After so much fear for so many days, hugging my dad again was the best moment of my life. He said he had cried for me every day since I disappeared. That evening, we went to Khanke, where my mother was staying with her relatives. We hugged and kept crying until I fainted. My month-long ordeal was over, and I felt reborn.

That’s when they told me that Islamic State had shot my brother at the oasis. My sister-in-law, a very beautiful woman, is still captive somewhere in Mosul. 
Okay, liberal readers, I'd like your take on this.  Do you believe the story is factual?  Remember, it was printed in one of your side's iconic papers.

Do I think the Post is always truthful?  Not at all.  But I feel certain they'd never publish a lie that harmed The Narrative, as this story does.

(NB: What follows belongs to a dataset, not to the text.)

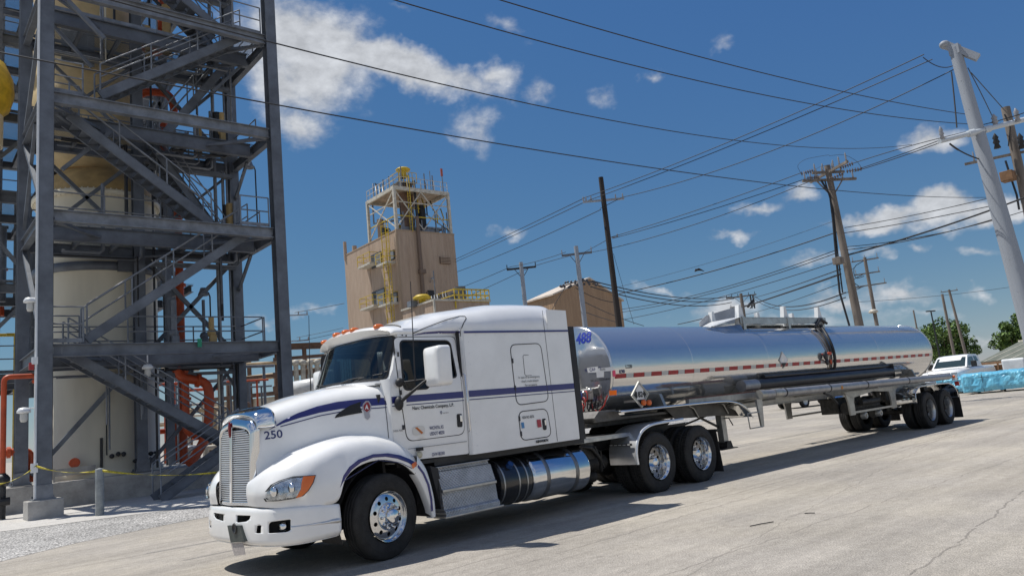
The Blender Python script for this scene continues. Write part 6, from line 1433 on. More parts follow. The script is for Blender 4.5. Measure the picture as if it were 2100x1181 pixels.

If this is factual, libs, please tell us:  What force or entity or factor will keep what happened to this 14-year-old Christian girl from happening to you? 

Do you think the Islamic State jihadists will miraculously abandon their violent tactics? 

Do you believe that what will keep you safe is that they don't have any way to get to the U.S.?  Tell us exactly what factor you're relying on to keep you and your family safe.

I keep hoping you liberals/Democrats/"progressives" see some miraculous, saving factor I've missed.  But so far all I've heard is the usual deluded spoutings of liberal bullshit, like "They're really nice people who have been radicalized by awful, anti-Muslim U.S. policies!"

Or "The other nations of the middle-east will band together and defeat them."  Or "I'm not Christian so I have nothing to worry about."  Or one of my favorites:  "Everyone should be free to believe whatever they want, and if some people believe their religion requires them to cut off the heads of unbelievers, who are we to deny them that right?"

Tell us, liberals.  What's your plan to keep this from happening to you and/or your family?